Leaking photos by publishing fbcdn links is worse for attackers on every axis than simply stealing and reposting the photo:

* The leaker and the viewers are more traceable, since they're hitting Facebook's servers

* Facebook can cut off access to the photos by reassigning the IDs

* To get the actual link, you have to dig into the Facebook page source; to get the photo, you just have to right-click on it.

This is a stupid, silly threat to worry about. Unless you find a way to predict fbcdn URLs, there's nothing overtly wrong with what Facebook is doing. Plenty of sites rely on the same technique to protect significantly more sensitive information.

You're talking about a leak while the photo is actively posted. I think that's obvious to users. It's less obvious that users can change privacy settings or delete the photo, and yet it's still accessible.

The interface says access is now (going forward) changed, but access doesn't change.

What's overtly wrong with what Facebook is doing shows up in practice in the news every time someone becomes an unexpected celebrity. The person promptly and maybe even preemptively changes their privacy settings, but their images remain available.

http://news.bbc.co.uk/2/hi/8060407.stm

Even if it's technically reasonable, it's not user expected behavior.

I don't understand what you're trying to say. It sounds like you're saying, "sure, there's a totally obvious and simple way that people on Facebook can take and republish your pictures that Facebook can't do anything about, but did you also know that there's also this really convoluted way they could also do that, and Facebook could fix that?"

If you publish images to the public on Facebook, all bets are simply off. It is a bad idea for Facebook to give people the mistaken idea that any settings change on Facebook could ever take back anything posted to "Everyone" on the site.

Not talking about "Everyone". Talking about, for example, your best friend. Then you turn out to be a Russian spy named Anna. Suddenly your friend, who didn't care to download your photos before, now does want to download them.

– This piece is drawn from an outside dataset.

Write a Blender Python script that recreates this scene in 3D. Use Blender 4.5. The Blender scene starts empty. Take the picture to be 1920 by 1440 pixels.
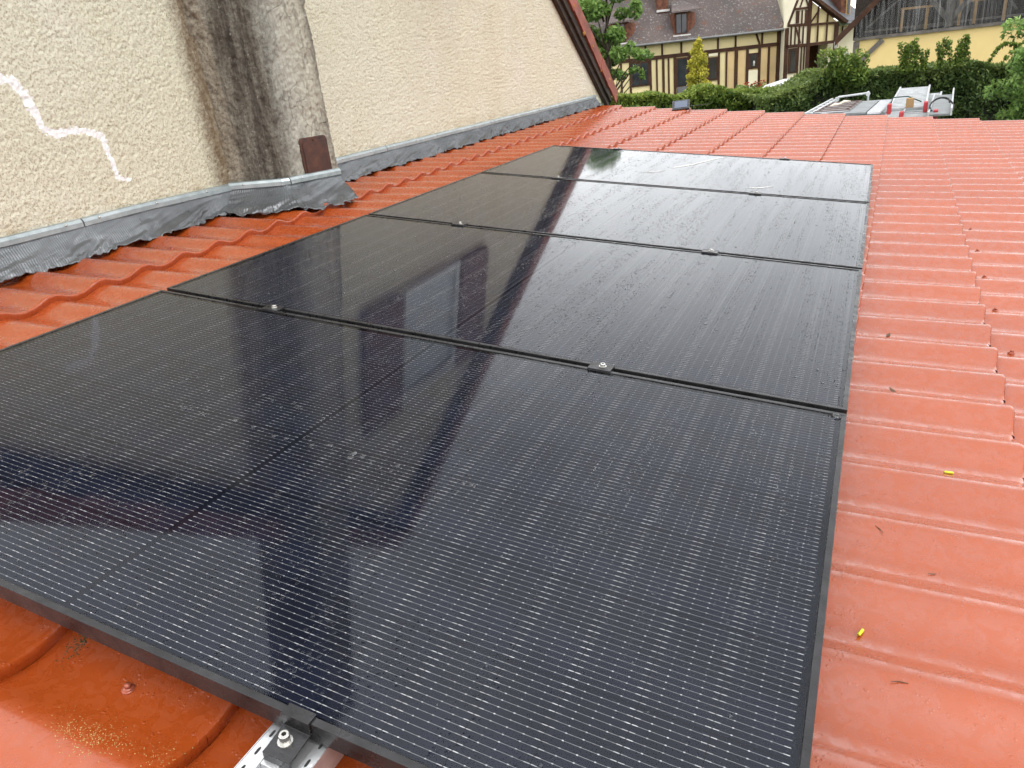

More to the point, talking about changing privacy settings, and having the change work, where work is not defined as "defeat tptacek" but "defeat casual users".

The logical conclusion to "It is a bad idea for Facebook to give people the mistaken idea that any settings change on Facebook could ever take back anything" is for Facebook to remove any ability to set privacy more restrictive, ever. I doubt that would be popular.

While "you can't take it back" may be technically correct, most photos aren't being downloaded to repost, merely viewed inline online. There's no reason a user changing privacy to be more restrictive shouldn't expect that change to apply going forward.